Key takeaways
- SMSFs can hold shares, ETFs, managed funds, term deposits, cash and property, among other assets.
- Every investment must meet the sole purpose test and be made at arm's length.
- Assets generally cannot be acquired from related parties, with limited exceptions.
- In-house assets are capped at 5% of the fund, and collectibles have strict storage and use rules.
One of the main attractions of an SMSF is investment choice. The range is broad, but it sits inside firm boundaries designed to keep the fund focused on retirement and at arm's length from members' personal affairs.
What an SMSF can hold
- Australian and international shares, and exchange-traded funds (ETFs);
- managed funds and listed investment companies;
- term deposits and cash;
- residential and commercial property (with conditions);
- some collectibles, such as art, under strict rules.
Whether a particular asset is appropriate is a separate question from whether it is allowed, and it should be tested against your investment strategy.
The rules that shape every investment
- Sole purpose test. The investment must be for members' retirement, not present-day benefit.
- Arm's length. Buy, sell and lease on commercial terms. Non-commercial dealings can trigger non-arm's length income, taxed at the top rate.
- No acquiring from related parties. Generally the fund cannot buy assets from members or relatives. The main exceptions are listed securities and business real property, acquired at market value.
- In-house asset limit. Investments in, or loans to, related parties are capped at 5% of the fund's total assets.
- No personal use. Members cannot use fund assets, such as living in a fund property or hanging fund-owned art at home.
What about property and crypto?
Property is allowed but heavily conditioned, especially residential property and anything bought with borrowings. See property investing and the borrowing guides. Cryptocurrency can be held if the trust deed allows it, it fits the investment strategy, and it is held in the fund's name separately from members' personal holdings. Whatever the asset, ownership and separation are non-negotiable.
Frequently asked questions
- Can my SMSF buy my house or shares from me?
- Generally no. An SMSF cannot acquire assets from a related party, with limited exceptions for listed securities and business real property acquired at market value. Residential property you own cannot be sold to your fund.
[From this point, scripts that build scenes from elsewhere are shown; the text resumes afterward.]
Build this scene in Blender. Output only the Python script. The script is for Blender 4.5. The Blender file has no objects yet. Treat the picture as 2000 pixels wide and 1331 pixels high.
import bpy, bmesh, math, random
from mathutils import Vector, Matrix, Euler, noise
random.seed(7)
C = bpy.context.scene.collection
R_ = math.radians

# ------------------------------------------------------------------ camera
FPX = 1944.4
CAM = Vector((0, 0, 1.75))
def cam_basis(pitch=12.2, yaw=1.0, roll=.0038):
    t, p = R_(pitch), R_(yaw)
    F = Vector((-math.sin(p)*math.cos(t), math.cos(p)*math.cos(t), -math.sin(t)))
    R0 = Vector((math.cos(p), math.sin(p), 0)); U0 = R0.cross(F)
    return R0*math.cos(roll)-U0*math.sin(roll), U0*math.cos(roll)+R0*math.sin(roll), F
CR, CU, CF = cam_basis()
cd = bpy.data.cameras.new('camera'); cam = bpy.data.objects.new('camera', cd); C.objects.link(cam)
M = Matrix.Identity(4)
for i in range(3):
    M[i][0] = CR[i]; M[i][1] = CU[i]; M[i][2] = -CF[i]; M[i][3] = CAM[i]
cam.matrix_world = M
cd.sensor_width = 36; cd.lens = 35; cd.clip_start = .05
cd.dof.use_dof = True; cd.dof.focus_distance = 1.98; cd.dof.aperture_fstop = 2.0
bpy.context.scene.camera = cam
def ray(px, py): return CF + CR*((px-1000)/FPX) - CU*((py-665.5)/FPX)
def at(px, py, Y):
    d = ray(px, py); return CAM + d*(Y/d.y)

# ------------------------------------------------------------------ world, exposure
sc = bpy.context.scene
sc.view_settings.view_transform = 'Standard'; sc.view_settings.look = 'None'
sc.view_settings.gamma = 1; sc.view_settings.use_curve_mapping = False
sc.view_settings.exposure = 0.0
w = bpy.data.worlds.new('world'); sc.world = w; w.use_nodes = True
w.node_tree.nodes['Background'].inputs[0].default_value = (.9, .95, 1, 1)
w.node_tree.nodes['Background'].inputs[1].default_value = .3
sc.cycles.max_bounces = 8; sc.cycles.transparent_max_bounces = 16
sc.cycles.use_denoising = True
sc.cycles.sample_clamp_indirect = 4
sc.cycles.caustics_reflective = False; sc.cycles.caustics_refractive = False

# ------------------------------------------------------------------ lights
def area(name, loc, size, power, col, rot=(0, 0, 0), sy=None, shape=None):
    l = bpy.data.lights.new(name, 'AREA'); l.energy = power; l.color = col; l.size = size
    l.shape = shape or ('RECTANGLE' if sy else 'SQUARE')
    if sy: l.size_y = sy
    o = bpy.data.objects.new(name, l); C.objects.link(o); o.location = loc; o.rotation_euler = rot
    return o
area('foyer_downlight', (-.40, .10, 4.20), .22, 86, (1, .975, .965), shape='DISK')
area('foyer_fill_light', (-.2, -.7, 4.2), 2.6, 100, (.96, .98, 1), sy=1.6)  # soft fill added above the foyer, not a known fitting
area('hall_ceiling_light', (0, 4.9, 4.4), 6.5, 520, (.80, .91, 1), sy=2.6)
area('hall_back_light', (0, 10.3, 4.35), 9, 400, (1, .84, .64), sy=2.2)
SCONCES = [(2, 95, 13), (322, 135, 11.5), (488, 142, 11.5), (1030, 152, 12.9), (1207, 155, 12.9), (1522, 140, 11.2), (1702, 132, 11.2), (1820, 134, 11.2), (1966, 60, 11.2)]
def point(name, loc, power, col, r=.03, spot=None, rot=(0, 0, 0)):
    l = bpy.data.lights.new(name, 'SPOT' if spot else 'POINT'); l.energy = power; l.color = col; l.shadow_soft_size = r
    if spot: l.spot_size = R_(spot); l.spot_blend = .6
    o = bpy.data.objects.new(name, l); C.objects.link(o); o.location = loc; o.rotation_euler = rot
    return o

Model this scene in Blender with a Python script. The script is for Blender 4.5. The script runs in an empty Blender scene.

- Can my SMSF invest in cryptocurrency?
- It can, if the trust deed permits it, it fits the investment strategy, and it is held in the fund's name, separate from any personal holdings. Trustees also need to value it and keep clear records.
- What is the in-house asset rule?
- Investments in, loans to, or leases with related parties are 'in-house assets' and are limited to 5% of the fund's total assets. Breaching the 5% limit must be corrected, so trustees need to monitor it.